There is, at first sight, a crazy lack of pattern in my work life because, as I said, I lived in the city as an economist, went to the country and became a farmer and slaughterman, became a farmer again, then came back to the city to work with the homeless, but there is actually a very clear thread that runs through the whole lot. The whole lot is very much involved in social justice issues, initially for ourselves – we wanted to do something we wanted to do, not to do things that were expected of us. In the process we came across work that we sought out, where we were with mainly Aboriginal people as farm laborers; in the West [of Australia] this is pretty much the bottom of the pecking order. Again, working as a slaughterman and working to protect the rights of non-Australian and low-skilled Australians, this led us to sheep farming. Sheep farming is totally different from mechanized farming, where you sit on a tractor and plow – I did that, too, but the work I really love is sheep work, which, in Australia, is a huge industry.

When I came down to the city and started working in the night shelters with the homeless people – well, you wouldn’t want to say that working with sheep and working with homeless people is the same thing, but there was some thread of caring, of looking after those who are falling on hard times themselves. It’s the shepherd’s role, if you like. There are a lot of similarities.

I find the work I do now is an opportunity to live my politics. It’s like a sportsman being told he can be paid to be a professional golfer. I’m actually being paid to do what I believe in, do what I want to do. I’m not sure it’s a matter of being fortunate – this has happened because I searched for it. It hasn’t happened because somebody has offered me work. If we hadn’t exposed ourselves to the Outback by turning our backs on what would have been a very lucrative career as an economist in the city, I wouldn’t have been exposed to these various issues.

I didn’t have to work as a slaughterman, and I certainly didn’t have to stand up in front of slaughtermen and argue for the rights of Cocos Island men, the vast majority of whom other slaughtermen didn’t care less about. Eventually, when we gave up on the country and came back to the city, we had to start from scratch, and I was 36. We started without any resources all over again. So, yes, it’s worked out, but the reason it’s worked out is because we had a very clear vision of what we wanted to do all along, even if we couldn’t articulate it.

I think the economics training has been very helpful – it’s extremely rough to run non-profit businesses these days. There has been a guiding philosophy – I don’t really know what words to use – some core values that have remained all along. I think our upbringing wouldn’t have exposed us to the plight of the very disadvantaged in the country. We wouldn’t have come into contact with people like that, because if I had stayed in the city I’d probably be working as a stockbroker and wouldn’t have experienced issues of race, powerlessness, homelessness, poverty, sickness. I simply wouldn’t have been exposed to them. I think that inherent goodness is in all people, but you need to be exposed to things to experience them and understand them, for them to affect you, put their mark on you.

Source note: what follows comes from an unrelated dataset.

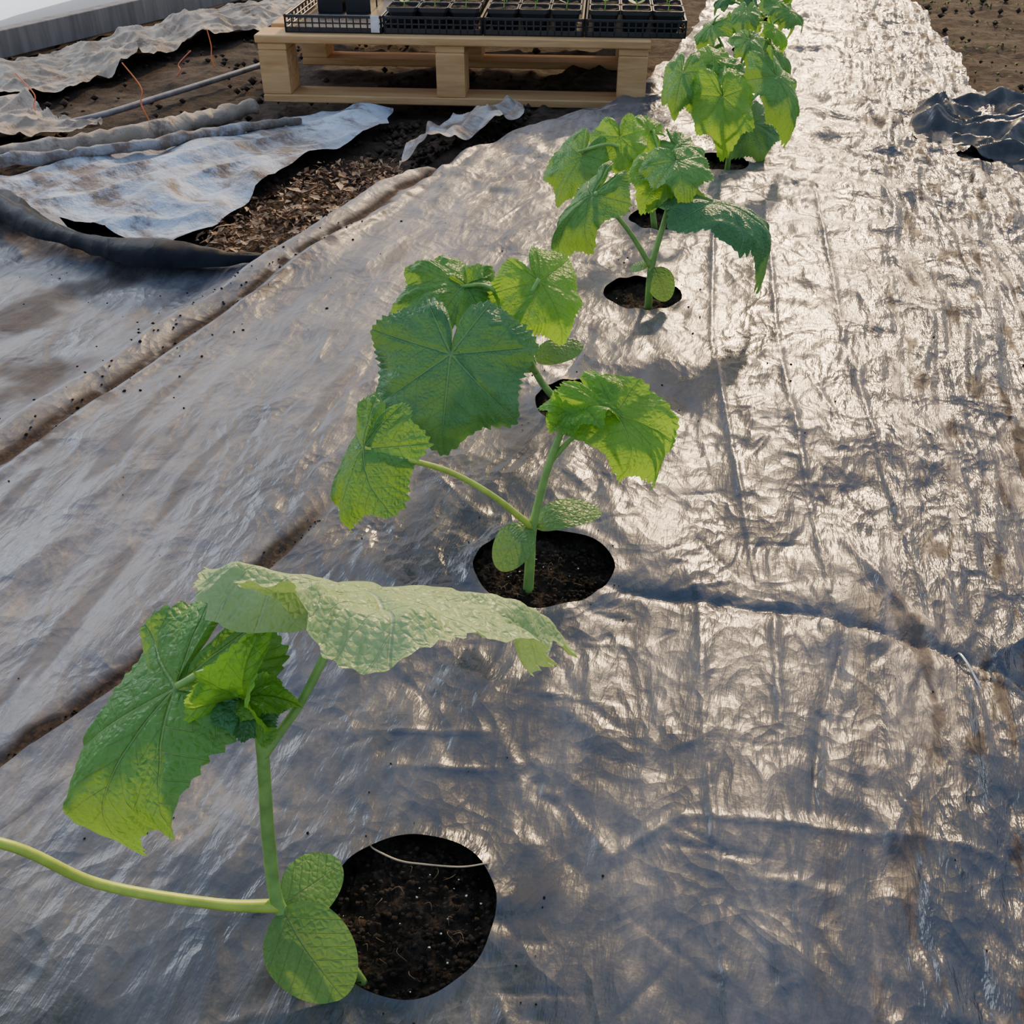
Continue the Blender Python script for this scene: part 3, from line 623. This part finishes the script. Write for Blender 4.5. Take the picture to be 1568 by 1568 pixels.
leaf(D,'leaf_4',(.235,1.58,.19),(.190,1.64,.215),(0,-.5,.8),'b',W=.9,bulge=.1,ruf=.06,seed=34,k=.9)
leaf(D,'cotyledon_1',(.226,1.535,.062),(.246,1.515,.014),(.1,-.85,.4),W=1.1,bulge=.1,cot=True)
leaf(D,'cotyledon_2',(.215,1.54,.062),(.190,1.56,.05),(0,-.5,.8),W=1.0,bulge=.1,cot=True)
# plant E
E=empty('cucumber_seedling')
stem(E,'stem',mm((273,1900,-14),(258,1900,51),(229,1900,112),(209,1900,153)),[.0065,.006,.005,.0036])
stem(E,'petiole_1',mm((229,1900,112),(180,1885,150),(119,1870,142)),[.0042,.0034,.003])
stem(E,'petiole_2',mm((258,1900,52),(272,1920,110),(261,1950,158)),[.0045,.0036,.003])
leaf(E,'leaf_1',(.125,1.87,.135),(.078,1.83,.055),(-.25,-.85,.4),'m',W=.68,bulge=.12,ruf=.05,seed=41,k=.95)
leaf(E,'leaf_2',(.196,1.9,.160),(.203,1.86,.089),(0,-.8,.6),'b',W=.8,bulge=.12,ruf=.05,seed=42,k=.95)
leaf(E,'leaf_3',(.255,1.95,.155),(.190,1.97,.175),(0,-.6,.8),'b',W=.8,bulge=.12,ruf=.08,seed=43,k=.8)
leaf(E,'leaf_4',(.31,1.95,.13),(.37,1.93,.085),(.2,-.6,.7),'m',W=.8,bulge=.12,ruf=.08,seed=44,k=.9)
stem(E,'petiole_3',mm((262,1905,60),(290,1935,110),(310,1950,130)),[.004,.003,.0028])
leaf(E,'cotyledon_1',(.262,1.9,.05),(.31,1.88,.035),(0,-.5,.8),W=1.,bulge=.1,cot=True)
# plant F
F_=empty('cucumber_seedling')
stem(F_,'stem',mm((468,2240,-12),(465,2230,30),(452,2210,87),(434,2205,152),(450,2300,190)),[.007,.006,.005,.004,.003])
stem(F_,'petiole_1',mm((452,2210,90),(500,2235,140),(551,2250,180)),[.0045,.0036,.003])
stem(F_,'petiole_2',mm((455,2215,75),(400,2240,140),(353,2250,191)),[.0045,.0036,.003])
stem(F_,'petiole_3',mm((460,2220,50),(490,2270,70),(520,2300,75)),[.0045,.0036,.003])
leaf(F_,'leaf_1',(.432,2.2,.155),(.447,2.15,.042),(0,-.8,.5),'b',W=.80,bulge=.1,ruf=.05,seed=51,k=.88)
leaf(F_,'leaf_2',(.551,2.25,.18),(.593,2.20,.06),(.35,-.8,.4),'m',W=.50,bulge=.15,ruf=.05,seed=52,k=.92)
leaf(F_,'leaf_3',(.520,2.3,.075),(.545,2.25,.012),(.1,-.8,.5),'d',W=1.,bulge=.1,ruf=.05,seed=53)
leaf(F_,'leaf_4',(.353,2.25,.19),(.334,2.2,.103),(-.3,-.8,.5),'m',W=.55,bulge=.1,ruf=.05,seed=54,k=.92)
leaf(F_,'leaf_5',(.450,2.3,.19),(.480,2.25,.150),(0,-.6,.8),'m',W=.85,bulge=.1,ruf=.07,seed=55,k=.9)
leaf(F_,'leaf_6',(.43,2.32,.20),(.40,2.40,.215),(0,-.6,.8),'b',W=.8,bulge=.1,ruf=.07,seed=56,k=.85)
for pi,(x0,y0,sc) in enumerate([(.54,2.6,1.),(.634,2.95,1.),(.726,3.34,.9),(.843,3.78,.95),(.98,4.25,.95)]):
    E_=empty('cucumber_seedling'); r2=random.Random(60+pi); h=.19*sc
    top=(x0-.01,y0+.01,h)
    stem(E_,'stem',[(x0,y0,-.014),(x0+.005,y0,.06),(x0-.01,y0,.13*sc),top],[.007,.006,.005,.003])
    for li in range(5):
        an=li*2.2+r2.random()*.8+pi; rad=.07+.035*r2.random(); hz=h*(.70+.45*r2.random())
        q=(x0+rad*math.cos(an),y0+rad*math.sin(an),hz)
        stem(E_,'petiole_%d'%(li+1),[(x0,y0,.05+.02*li),(x0+.5*rad*math.cos(an),y0+.5*rad*math.sin(an),.05+.02*li+.6*(hz-.05-.02*li)),q],[.0045,.0036,.003])
        L=.066*sc*(.8+.4*r2.random()); T=(q[0]+L*.6*math.cos(an),q[1]+L*.45*math.sin(an)-.02,q[2]-L*(.6+.4*r2.random()))
        leaf(E_,'leaf_%d'%(li+1),q,T,(.7*math.cos(an),.4*math.sin(an)-.6,.6),r2.choice('bmmd'),W=.72,bulge=.16,ruf=.07,seed=60+li+pi*7)
# ---------------------------------------------------------------- light
sd=Vector((.27,.88,.40)).normalized()
sl=bpy.data.lights.new('sun','SUN'); sl.energy=4.1; sl.angle=math.radians(4); sl.color=(1,.70,.38)
so=bpy.data.objects.new('sun',sl); so.rotation_euler=sd.to_track_quat('Z','Y').to_euler(); col.objects.link(so); so.location=(1,4,3)
# added fill lamp behind the left wall, brightens the film
al=bpy.data.lights.new('film_fill','AREA'); al.energy=260; al.size=3.0; al.color=(.88,.94,1.)
ao=bpy.data.objects.new('film_fill',al); ao.location=(-4.2,5.4,2.6); ao.rotation_euler=(0,math.radians(-6),0); col.objects.link(ao)
wd=bpy.data.worlds.new('sky'); bpy.context.scene.world=wd; wd.use_nodes=True; t=wd.node_tree; t.nodes.clear()
def wn(ty,ins=None,**kw):
    nd=t.nodes.new(ty)
    for k,v in kw.items(): setattr(nd,k,v)
    for k,v in (ins or {}).items():
        if isinstance(v,bpy.types.NodeSocket): t.links.new(v,nd.inputs[k])
        else: nd.inputs[k].default_value=v
    return nd
g=wn('ShaderNodeTexCoord').outputs['Generated']
dot=wn('ShaderNodeVectorMath',{0:g,1:tuple(sd)},operation='DOT_PRODUCT').outputs['Value']
nz=wn('ShaderNodeTexNoise',{'Vector':g,'Scale':3.2,'Detail':5.,'Roughness':.6}).outputs[0]
dd=wn('ShaderNodeMath',{0:nz,1:.55,2:dot},operation='MULTIPLY_ADD').outputs[0]
r=wn('ShaderNodeValToRGB',{0:wn('ShaderNodeMapRange',{0:dd,1:-.7,2:1.42}).outputs[0]}); e=r.color_ramp.elements
e[0].position=0;e[0].color=c4(.24,.33,.52); e[1].position=1;e[1].color=c4(2.0,1.30,.66)
for p,c in((.45,c4(.30,.42,.66)),(.68,c4(.44,.58,.86)),(.83,c4(.70,.76,.86)),(.92,c4(1.25,.98,.68))): x=e.new(p);x.color=c
sz=wn('ShaderNodeSeparateXYZ',{0:g}).outputs[2]
hz=wn('ShaderNodeMapRange',{0:sz,1:.02,2:.26,3:.6,4:0.}).outputs[0]
fin=wn('ShaderNodeMix',{0:hz,6:r.outputs[0],7:c4(1.2,1.18,1.18)},data_type='RGBA').outputs[2]
bg=wn('ShaderNodeBackground',{0:fin,1:1.15}); ow=wn('ShaderNodeOutputWorld',{0:bg.outputs[0]})
cam=bpy.data.cameras.new('camera'); o=bpy.data.objects.new('camera',cam); col.objects.link(o)
o.location=(0,0,.70); o.rotation_euler=(math.radians(54),0,0); cam.lens=36; cam.sensor_width=36; cam.clip_start=.01
bpy.context.scene.camera=o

I certainly have a great affinity with the old guys we look after now, because a lot of them have done jobs and lived in an environment where I have. A lot of them are from the bush and have come into the city, and if they’ve lived in the city they’ve lived the type of life we lived in the bush, only they’ve lived it in the city. In other words, underskilled, low-paid work, really living from hand to mouth. Most of them have come from an environment that’s heavily male-oriented. Like most remote areas, the population in the bush is a very male culture – it’s because it’s a tough culture. You can’t really use city words to judge it – you can’t call it sexist because the demarcation of roles in the bush is just a survival strategy, really.

The guys often do create their own cultures that stand up well when they’re young and middle-aged, but it often leaves them isolated and alone when they’re old. They often come to the city when they’re old for health or work reasons, and then get marooned and die alone in the city.